CHALLENGE
Reproduce each line exactly. Skip none.

DATA EXTRACT
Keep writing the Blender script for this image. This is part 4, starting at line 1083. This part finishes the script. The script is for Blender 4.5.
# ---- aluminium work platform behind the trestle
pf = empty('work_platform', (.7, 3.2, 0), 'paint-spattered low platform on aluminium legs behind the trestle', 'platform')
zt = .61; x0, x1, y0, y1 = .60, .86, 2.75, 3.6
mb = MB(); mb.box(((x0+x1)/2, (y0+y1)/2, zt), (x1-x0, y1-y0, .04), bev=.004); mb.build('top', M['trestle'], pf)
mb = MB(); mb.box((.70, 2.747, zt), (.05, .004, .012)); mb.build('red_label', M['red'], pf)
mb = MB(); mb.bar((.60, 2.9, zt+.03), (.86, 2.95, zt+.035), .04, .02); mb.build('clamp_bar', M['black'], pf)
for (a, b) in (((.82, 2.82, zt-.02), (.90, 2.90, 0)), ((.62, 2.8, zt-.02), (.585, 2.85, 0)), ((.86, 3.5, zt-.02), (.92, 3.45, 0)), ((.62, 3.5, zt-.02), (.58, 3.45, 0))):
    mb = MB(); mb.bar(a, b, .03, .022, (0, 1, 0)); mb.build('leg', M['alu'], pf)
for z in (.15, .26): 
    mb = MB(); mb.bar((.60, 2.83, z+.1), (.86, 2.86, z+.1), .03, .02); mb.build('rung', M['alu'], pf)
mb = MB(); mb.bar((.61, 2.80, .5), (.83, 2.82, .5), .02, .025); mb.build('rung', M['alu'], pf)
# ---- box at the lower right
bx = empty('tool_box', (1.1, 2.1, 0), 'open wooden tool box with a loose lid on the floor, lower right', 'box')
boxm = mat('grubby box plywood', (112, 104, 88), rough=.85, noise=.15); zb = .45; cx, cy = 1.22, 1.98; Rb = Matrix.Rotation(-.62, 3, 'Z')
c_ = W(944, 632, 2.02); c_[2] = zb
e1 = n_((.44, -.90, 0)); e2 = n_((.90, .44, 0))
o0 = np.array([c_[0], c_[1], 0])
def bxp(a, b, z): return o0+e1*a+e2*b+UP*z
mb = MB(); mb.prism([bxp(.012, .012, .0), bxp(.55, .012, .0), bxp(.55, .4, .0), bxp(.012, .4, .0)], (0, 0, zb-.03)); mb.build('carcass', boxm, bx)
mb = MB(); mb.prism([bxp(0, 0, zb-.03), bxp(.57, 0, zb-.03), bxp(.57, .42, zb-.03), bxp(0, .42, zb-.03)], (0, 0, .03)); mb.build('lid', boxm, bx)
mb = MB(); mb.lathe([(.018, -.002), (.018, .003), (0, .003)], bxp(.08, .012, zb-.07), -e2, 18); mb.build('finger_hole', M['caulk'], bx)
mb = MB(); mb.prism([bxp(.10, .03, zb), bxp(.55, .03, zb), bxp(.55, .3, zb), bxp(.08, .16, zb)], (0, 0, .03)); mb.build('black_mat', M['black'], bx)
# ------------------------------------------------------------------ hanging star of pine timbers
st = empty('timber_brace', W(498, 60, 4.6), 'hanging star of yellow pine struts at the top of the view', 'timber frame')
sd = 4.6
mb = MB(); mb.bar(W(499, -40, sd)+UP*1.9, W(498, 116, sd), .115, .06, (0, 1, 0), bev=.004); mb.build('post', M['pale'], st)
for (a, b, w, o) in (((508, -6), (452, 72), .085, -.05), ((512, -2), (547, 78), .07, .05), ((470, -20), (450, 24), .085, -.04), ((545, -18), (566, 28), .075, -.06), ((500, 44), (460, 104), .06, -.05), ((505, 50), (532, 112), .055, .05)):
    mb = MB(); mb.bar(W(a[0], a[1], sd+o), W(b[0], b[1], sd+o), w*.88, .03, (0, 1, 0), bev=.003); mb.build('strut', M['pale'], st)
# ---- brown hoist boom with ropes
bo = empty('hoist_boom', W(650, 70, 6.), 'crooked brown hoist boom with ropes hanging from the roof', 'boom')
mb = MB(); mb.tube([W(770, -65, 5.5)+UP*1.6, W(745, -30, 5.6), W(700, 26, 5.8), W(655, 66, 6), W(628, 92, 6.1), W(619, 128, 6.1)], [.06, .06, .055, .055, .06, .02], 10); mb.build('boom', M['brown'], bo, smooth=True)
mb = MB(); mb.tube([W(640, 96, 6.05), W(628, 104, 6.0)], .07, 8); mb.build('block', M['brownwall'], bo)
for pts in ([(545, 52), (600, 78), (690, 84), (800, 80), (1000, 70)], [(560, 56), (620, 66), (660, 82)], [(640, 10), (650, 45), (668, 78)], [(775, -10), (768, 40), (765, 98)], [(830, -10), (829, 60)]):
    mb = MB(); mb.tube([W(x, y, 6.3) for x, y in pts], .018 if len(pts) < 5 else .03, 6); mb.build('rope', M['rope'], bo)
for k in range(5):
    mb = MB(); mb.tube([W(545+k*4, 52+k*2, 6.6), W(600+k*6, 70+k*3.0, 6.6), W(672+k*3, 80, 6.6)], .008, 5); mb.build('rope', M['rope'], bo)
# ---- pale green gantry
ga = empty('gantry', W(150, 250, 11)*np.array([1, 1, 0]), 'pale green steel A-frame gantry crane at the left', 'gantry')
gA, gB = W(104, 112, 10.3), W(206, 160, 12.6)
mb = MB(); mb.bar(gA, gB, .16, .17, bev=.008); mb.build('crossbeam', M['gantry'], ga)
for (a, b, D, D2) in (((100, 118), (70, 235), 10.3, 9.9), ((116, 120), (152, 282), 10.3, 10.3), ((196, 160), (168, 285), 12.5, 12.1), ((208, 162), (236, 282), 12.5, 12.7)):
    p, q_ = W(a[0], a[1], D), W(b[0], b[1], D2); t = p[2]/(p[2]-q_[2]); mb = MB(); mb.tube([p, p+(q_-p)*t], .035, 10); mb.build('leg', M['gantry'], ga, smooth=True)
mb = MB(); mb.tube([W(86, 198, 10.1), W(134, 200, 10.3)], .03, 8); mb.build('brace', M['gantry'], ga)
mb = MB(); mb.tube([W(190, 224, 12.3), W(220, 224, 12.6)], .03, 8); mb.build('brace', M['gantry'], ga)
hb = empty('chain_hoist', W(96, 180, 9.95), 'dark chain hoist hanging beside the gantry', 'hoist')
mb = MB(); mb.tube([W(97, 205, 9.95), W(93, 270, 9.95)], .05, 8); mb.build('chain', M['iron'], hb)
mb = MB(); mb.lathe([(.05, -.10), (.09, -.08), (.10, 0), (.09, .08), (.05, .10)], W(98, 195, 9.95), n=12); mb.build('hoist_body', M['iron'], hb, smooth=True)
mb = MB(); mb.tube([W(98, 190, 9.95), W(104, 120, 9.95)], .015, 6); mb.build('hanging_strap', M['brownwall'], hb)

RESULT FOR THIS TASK
Keep writing the Blender script for this image. This is part 4, starting at line 1083. This part finishes the script. The script is for Blender 4.5.
# ---- aluminium work platform behind the trestle
pf = empty('work_platform', (.7, 3.2, 0), 'paint-spattered low platform on aluminium legs behind the trestle', 'platform')
zt = .61; x0, x1, y0, y1 = .60, .86, 2.75, 3.6
mb = MB(); mb.box(((x0+x1)/2, (y0+y1)/2, zt), (x1-x0, y1-y0, .04), bev=.004); mb.build('top', M['trestle'], pf)
mb = MB(); mb.box((.70, 2.747, zt), (.05, .004, .012)); mb.build('red_label', M['red'], pf)
mb = MB(); mb.bar((.60, 2.9, zt+.03), (.86, 2.95, zt+.035), .04, .02); mb.build('clamp_bar', M['black'], pf)
for (a, b) in (((.82, 2.82, zt-.02), (.90, 2.90, 0)), ((.62, 2.8, zt-.02), (.585, 2.85, 0)), ((.86, 3.5, zt-.02), (.92, 3.45, 0)), ((.62, 3.5, zt-.02), (.58, 3.45, 0))):
    mb = MB(); mb.bar(a, b, .03, .022, (0, 1, 0)); mb.build('leg', M['alu'], pf)
for z in (.15, .26): 
    mb = MB(); mb.bar((.60, 2.83, z+.1), (.86, 2.86, z+.1), .03, .02); mb.build('rung', M['alu'], pf)
mb = MB(); mb.bar((.61, 2.80, .5), (.83, 2.82, .5), .02, .025); mb.build('rung', M['alu'], pf)
# ---- box at the lower right
bx = empty('tool_box', (1.1, 2.1, 0), 'open wooden tool box with a loose lid on the floor, lower right', 'box')
boxm = mat('grubby box plywood', (112, 104, 88), rough=.85, noise=.15); zb = .45; cx, cy = 1.22, 1.98; Rb = Matrix.Rotation(-.62, 3, 'Z')
c_ = W(944, 632, 2.02); c_[2] = zb
e1 = n_((.44, -.90, 0)); e2 = n_((.90, .44, 0))
o0 = np.array([c_[0], c_[1], 0])
def bxp(a, b, z): return o0+e1*a+e2*b+UP*z
mb = MB(); mb.prism([bxp(.012, .012, .0), bxp(.55, .012, .0), bxp(.55, .4, .0), bxp(.012, .4, .0)], (0, 0, zb-.03)); mb.build('carcass', boxm, bx)
mb = MB(); mb.prism([bxp(0, 0, zb-.03), bxp(.57, 0, zb-.03), bxp(.57, .42, zb-.03), bxp(0, .42, zb-.03)], (0, 0, .03)); mb.build('lid', boxm, bx)
mb = MB(); mb.lathe([(.018, -.002), (.018, .003), (0, .003)], bxp(.08, .012, zb-.07), -e2, 18); mb.build('finger_hole', M['caulk'], bx)
mb = MB(); mb.prism([bxp(.10, .03, zb), bxp(.55, .03, zb), bxp(.55, .3, zb), bxp(.08, .16, zb)], (0, 0, .03)); mb.build('black_mat', M['black'], bx)
# ------------------------------------------------------------------ hanging star of pine timbers
st = empty('timber_brace', W(498, 60, 4.6), 'hanging star of yellow pine struts at the top of the view', 'timber frame')
sd = 4.6
mb = MB(); mb.bar(W(499, -40, sd)+UP*1.9, W(498, 116, sd), .115, .06, (0, 1, 0), bev=.004); mb.build('post', M['pale'], st)
for (a, b, w, o) in (((508, -6), (452, 72), .085, -.05), ((512, -2), (547, 78), .07, .05), ((470, -20), (450, 24), .085, -.04), ((545, -18), (566, 28), .075, -.06), ((500, 44), (460, 104), .06, -.05), ((505, 50), (532, 112), .055, .05)):
    mb = MB(); mb.bar(W(a[0], a[1], sd+o), W(b[0], b[1], sd+o), w*.88, .03, (0, 1, 0), bev=.003); mb.build('strut', M['pale'], st)
# ---- brown hoist boom with ropes
bo = empty('hoist_boom', W(650, 70, 6.), 'crooked brown hoist boom with ropes hanging from the roof', 'boom')
mb = MB(); mb.tube([W(770, -65, 5.5)+UP*1.6, W(745, -30, 5.6), W(700, 26, 5.8), W(655, 66, 6), W(628, 92, 6.1), W(619, 128, 6.1)], [.06, .06, .055, .055, .06, .02], 10); mb.build('boom', M['brown'], bo, smooth=True)
mb = MB(); mb.tube([W(640, 96, 6.05), W(628, 104, 6.0)], .07, 8); mb.build('block', M['brownwall'], bo)
for pts in ([(545, 52), (600, 78), (690, 84), (800, 80), (1000, 70)], [(560, 56), (620, 66), (660, 82)], [(640, 10), (650, 45), (668, 78)], [(775, -10), (768, 40), (765, 98)], [(830, -10), (829, 60)]):
    mb = MB(); mb.tube([W(x, y, 6.3) for x, y in pts], .018 if len(pts) < 5 else .03, 6); mb.build('rope', M['rope'], bo)
for k in range(5):
    mb = MB(); mb.tube([W(545+k*4, 52+k*2, 6.6), W(600+k*6, 70+k*3.0, 6.6), W(672+k*3, 80, 6.6)], .008, 5); mb.build('rope', M['rope'], bo)
# ---- pale green gantry
ga = empty('gantry', W(150, 250, 11)*np.array([1, 1, 0]), 'pale green steel A-frame gantry crane at the left', 'gantry')
gA, gB = W(104, 112, 10.3), W(206, 160, 12.6)
mb = MB(); mb.bar(gA, gB, .16, .17, bev=.008); mb.build('crossbeam', M['gantry'], ga)
for (a, b, D, D2) in (((100, 118), (70, 235), 10.3, 9.9), ((116, 120), (152, 282), 10.3, 10.3), ((196, 160), (168, 285), 12.5, 12.1), ((208, 162), (236, 282), 12.5, 12.7)):
    p, q_ = W(a[0], a[1], D), W(b[0], b[1], D2); t = p[2]/(p[2]-q_[2]); mb = MB(); mb.tube([p, p+(q_-p)*t], .035, 10); mb.build('leg', M['gantry'], ga, smooth=True)
mb = MB(); mb.tube([W(86, 198, 10.1), W(134, 200, 10.3)], .03, 8); mb.build('brace', M['gantry'], ga)
mb = MB(); mb.tube([W(190, 224, 12.3), W(220, 224, 12.6)], .03, 8); mb.build('brace', M['gantry'], ga)
hb = empty('chain_hoist', W(96, 180, 9.95), 'dark chain hoist hanging beside the gantry', 'hoist')
mb = MB(); mb.tube([W(97, 205, 9.95), W(93, 270, 9.95)], .05, 8); mb.build('chain', M['iron'], hb)
mb = MB(); mb.lathe([(.05, -.10), (.09, -.08), (.10, 0), (.09, .08), (.05, .10)], W(98, 195, 9.95), n=12); mb.build('hoist_body', M['iron'], hb, smooth=True)
mb = MB(); mb.tube([W(98, 190, 9.95), W(104, 120, 9.95)], .015, 6); mb.build('hanging_strap', M['brownwall'], hb)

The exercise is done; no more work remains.